TASK STATEMENT »
Using the listing below, select the lines with the word "from" and copy them.

DATA EXTRACT »
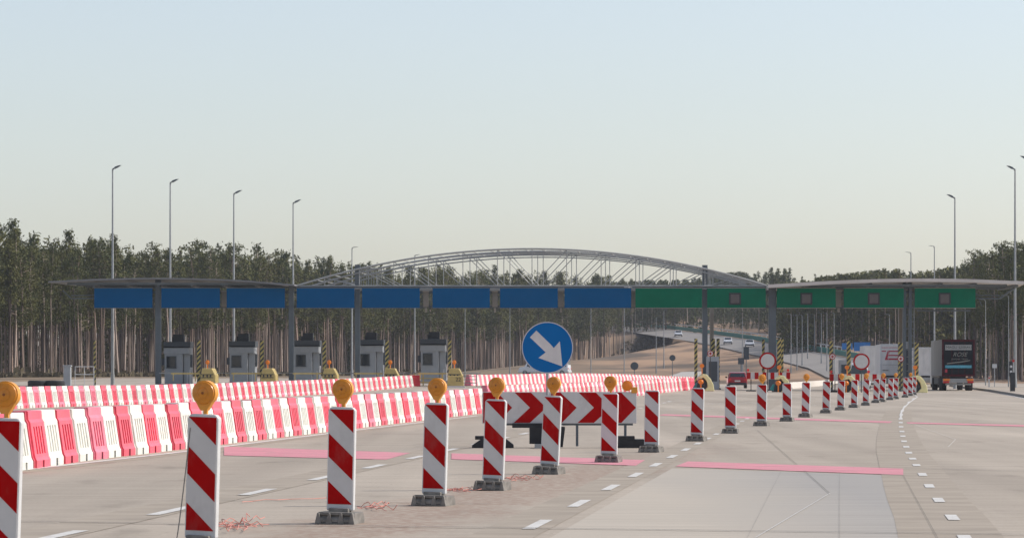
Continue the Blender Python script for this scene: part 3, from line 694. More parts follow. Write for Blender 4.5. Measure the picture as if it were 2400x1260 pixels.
# roofs (slabs 12 m deep, gently arched)
def wing(name, ctrl, th, m, depth=11.5):
    b = MB(); xs_, ys_ = zip(*ctrl); xx = np.linspace(xs_[0], xs_[-1], 30); yy = [float(np.interp(x, xs_, ys_)) for x in xx]
    yy = np.convolve(np.pad(yy, 2, mode='edge'), np.ones(5)/5, 'valid')
    for i in range(29):
        a = (cx(xx[i]), cz(yy[i])); c = (cx(xx[i+1]), cz(yy[i+1])); V = []
        for (X, Z) in (a, c):
            for q in (0, depth):
                for z in (Z, Z-th): V.append((X+.0916*q, -1.2+q, z))
        k = len(b.v); b.v += V
        for f, mi in (((0,4,6,2),0), ((1,3,7,5),1), ((0,1,5,4),0), ((2,6,7,3),0)): b.f.append(tuple(k+j for j in f)); b.m.append(mi)
        if i in (0, 28): j = 0 if i == 0 else 4; b.f.append((k+j, k+j+1, k+j+3, k+j+2)); b.m.append(0)
    return cobj(b, name, m)
wing('roof_wing', [(118,660),(222,654),(370,651),(520,654),(600,659),(692,668)], .12, [M['roof_grey'], M['roof_grey']])
wing('roof_wing', [(1797,668),(1900,661),(1960,658),(2040,655),(2120,653),(2260,654),(2395,660)], .26, [M['roof_warm'], M['roof_warm']])
b = MB()
for x0, x1, yy in ((130, 690, 664), (1805, 2388, 668)):
    for q in (0, 3.3, 6.6, 9.6):
        b.box((cx((x0+x1)/2)+.09*q, q-.5, cz(yy+1)), ((x1-x0-60)/S, .14, .18))
    for x in (222, 300, 371, 450, 524, 600, 1885, 1960, 2040, 2125, 2205, 2285, 2380):
        if x0-10 < x < x1+10: b.box((cx(x), 4.5, cz(667 if 250 < x < 2300 else 670)), (.18, 10, .24))
    cobj(b, 'roof_beam', M['steel']); b = MB()
for sx_, x0, x1 in ((1, 222, 165), (1, 2288, 2345)):
    b.tube((cx(x0), .5, cz(698)), (cx(x1), .5, cz(699)), .06, n=5); b.tube((cx(x0), .5, cz(691)), (cx(x1), .5, cz(692)), .05, n=5)
    b.tube((cx(x1), .5, cz(699)), (cx(x1-(20 if x1 < 1000 else -26)), .5, cz(680)), .06, n=5)
    if x1 > 1000: b.tube((cx(2345), .5, cz(699)), (cx(2388), .5, cz(668)), .09, n=5)
    cobj(b, 'side_brace', M['steel']); b = MB()
# sign boards hanging on it
blues = [(222,358),(379,516),(532,668),(696,831),(849,984),(1014,1148),(1172,1307),(1323,1479)]
greens = [(1489,1645),(1657,1794),(1820,1958),(1977,2117),(2143,2285)]
for k_, (x0, x1) in enumerate(blues+greens):
    blue = k_ < 8; j = k_ if blue else k_-8
    colr = 'blue' if blue else 'green'
    t = thing('overhead_sign', '%s blank overhead board%s, %s %s one from the left' % (colr, '' if (blue or j == 0) else ' with square display', ORD[j], colr), 'sign board', (cx((x0+x1)/2), YG-.25, cz(721)), 0, colr+' blank boards hung along the toll gantry')
    wd = (x1-x0)/S; ht = 45.5/S
    b = MB(); b.box((0,0,ht/2), (wd, .12, ht)); 
    for q in range(1, 6): b.box((-wd/2+wd*q/6, -.061, ht/2), (.015, .004, ht-.04))
    b.obj('sign_face', M['sign_blue' if blue else 'sign_green'], t)
    b = MB(); b.box((0,.0,-.02), (wd+.02, .16, .04)); b.box((0,0,ht+.025), (wd+.02, .16, .05)); b.obj('frame', M['steel'] if blue else M['beige'], t)
    if not blue and j > 0:
        xo = ((1722,1889,2047,2213)[j-1]-(x0+x1)/2)/S; zo = cz(700)-cz(721)
        b = MB(); b.box((xo,-.09,zo), (.92,.06,.92)); fr = b.obj('display_frame', M['dark'], t, bevel=.02)
        b = MB(); b.box((xo,-.125,zo), (.66,.02,.68)); b.obj('display', mat('display_grey', (.10,.085,.08), .4), fr)

# ------------------------------------------------------------------ toll booths and island equipment
YB = 272.0; SB = F/YB
booths = [(390,448),(541,600),(692,750),(843,897),(989,1044)]
bt = None; yoff = [0,-1,-3,-5,-8]
for k_, (x0, x1) in enumerate(booths):
    Y = YB+k_*1.2; X = gx((x0+x1)/2, Y); z = gz(X, Y)
    lab = '%s dark grey toll booth from the left, under the blue boards' % ORD[k_].capitalize()
    if bt is None:
        bt = thing('toll_booth', lab.lower(), 'toll booth'); rt = bt; Wd = 2.0
        b = MB(); b.box((-.28,0,1.55), (Wd-.56,2.6,3.1)); b.box((.74,.15,1.55), (.52,2.2,3.1)); b.box((-.05,-.02,2.85), (2.02,2.66,.5)); b.box((0,0,.12), (2.6,5,.24)); b.obj('body', M['booth'], rt, bevel=.02)
        b = MB(); b.box((0,0,3.34), (2.12,2.9,.46)); b.box((.0,-1.3,3.16), (2.0,.3,.10)); b.obj('roof', M['booth_dark'], rt, bevel=.02)
        b = MB(); b.box((.05,-.3,3.86), (.86,.9,.62)); b.box((.05,-.76,3.9), (.6,.02,.36)); b.box((-.42,-.3,3.75), (.12,.5,.4)); b.obj('cooling_unit', M['dark'], rt, bevel=.02)
        b = MB(); b.box((-.46,-1.32,1.98), (.78,.06,.92)); b.box((-.46,-1.35,1.50), (.86,.08,.05)); wdw = b.obj('window_frame', M['booth_dark'], rt)
        b = MB(); b.box((-.46,-1.36,1.98), (.66,.03,.82)); b.obj('window_pane', M['glass'], wdw)
        b = MB(); b.box((-1.14,-.8,1.98), (.24,.5,.55)); b.box((-1.02,-.6,2.3), (.08,.2,.4)); b.obj('ticket_machine', M['booth_dark'], rt, bevel=.02)
        b = MB(); b.box((1.06,-.6,2.05), (.18,.6,1.0)); b.obj('side_cabinet', M['booth_dark'], rt, bevel=.02)
        b = MB(); b.tube((.85,-1.7,0),(.85,-1.7,1.15), .045); b.tube((1.05,-1.7,0),(1.05,-1.7,1.35), .045); b.obj('bollard', M['white_steel'], rt)
    else: rt = copy_tree(bt)
    rt.location = (X, Y, z-.05+k_*.06); tag(rt, lab.lower(), 'toll booth', 'toll booths in a line')
# striped posts
hp = None
posts = [(222,265,797,5),(466,266,797,8),(614,266,797,8),(760,267,797,8),(907,267,797,8),(1054,267,795,8),(1631,262,793,7),(1671,270,793,9),(1683,272,793,7),(1789,268,795,6),(1826,262,795,9),(1832,263.5,795,8),(1948,262,799,8),(1989,262,799,9),(2110,260,802,10),(2148,258,802,9)]
nm = ['beside the white gate frame','just right of the leftmost toll booth','just right of the second toll booth','just right of the third toll booth','just right of the fourth toll booth','just right of the fifth toll booth','left of the tall column near the red car','left one of the pair under the first green boards','right one of the pair under the first green boards','left of the round sign above the striped plank','left of the close pair by the round sign','right of the close pair by the round sign','left of the second green lane\'s cabinet','right of the second green lane\'s cabinet','in front of the white lorry with red lettering','between the lattice column and the dark lorry']
for (x, Y, yt, wpx), where in zip(posts, nm):
    h = hz(yt, Y); X = gx(x, Y); g0 = gz(X, Y)
    t = thing('striped_post', 'tall yellow and black striped post, '+where, 'post', (X, Y, g0), 0, 'yellow and black height posts')
    wd = wpx*Y/F; b = MB(); b.box((0,0,(h-g0)/2), (wd, wd, h-g0)); b.obj('shaft', M['hazard'], t, bevel=.02)
    b = MB(); b.box((0,0,.05), (wd*1.8, wd*1.8, .1)); b.obj('base_plate', M['steel'], t)
# yellow crash blocks with orange lamp left of centre
cbk = None
for k_, x in enumerate((487, 628, 772, 915, 1065)):
    Y = 263; X = gx(x, Y); z = gz(X, Y)
    if cbk is None:
        cbk = thing('crash_block', '', 'crash cushion'); r_ = cbk
        b = MB(); b.prism([(-.70,0),(.78,0),(.74,.95),(.42,1.50),(-.46,1.50),(-.56,.95)], -.5, 2.4, axis='Y'); b.obj('body', M['yellow'], r_, bevel=.05)
        b = MB()
        for z_ in (.75, 1.0): b.box((0,-.52,z_), (1.1,.03,.05))
        for x_ in (-.35,0,.3): b.box((x_,-.54,.9), (.12,.03,.2))
        b.obj('marking', M['dark'], r_)
        b = MB(); b.tube((0,-.2,1.45),(0,-.2,1.86), .04); b.lathe([(-.05,.19),(.05,.19)], 'Y', (0,-.2,1.98), 16); b.lathe([(-.1,.08),(-.05,.16)], 'Y', (0,-.2,1.98), 16); lampo = b.obj('lamp', M['orange'], r_, smooth=True)
        b = MB(); b.box((-2.0,-.2,1.08), (2.6,.06,.12)); b.box((-1.1,-.25,.8), (.1,.06,.7)); b.box((-3.1,-.25,.8), (.08,.06,.6)); b.obj('side_rail', M['yellow'], r_)
        b = MB(); b.box((-3.6,-.1,1.12), (1.6,.05,.07)); b.box((1.6,-.1,1.12), (1.6,.05,.07)); b.obj('grey_rail', M['light_steel'], r_)
    else: r_ = copy_tree(cbk)
    r_.location = (X, Y, z); r_.scale = (.85, 1, .96); tag(r_, 'yellow crash block with orange lamp right of the %s toll booth' % ORD[k_], 'crash cushion', 'yellow crash blocks at the booth islands')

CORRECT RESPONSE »
Continue the Blender Python script for this scene: part 3, from line 694. More parts follow. Write for Blender 4.5. Measure the picture as if it were 2400x1260 pixels.
    t = thing('overhead_sign', '%s blank overhead board%s, %s %s one from the left' % (colr, '' if (blue or j == 0) else ' with square display', ORD[j], colr), 'sign board', (cx((x0+x1)/2), YG-.25, cz(721)), 0, colr+' blank boards hung along the toll gantry')
    lab = '%s dark grey toll booth from the left, under the blue boards' % ORD[k_].capitalize()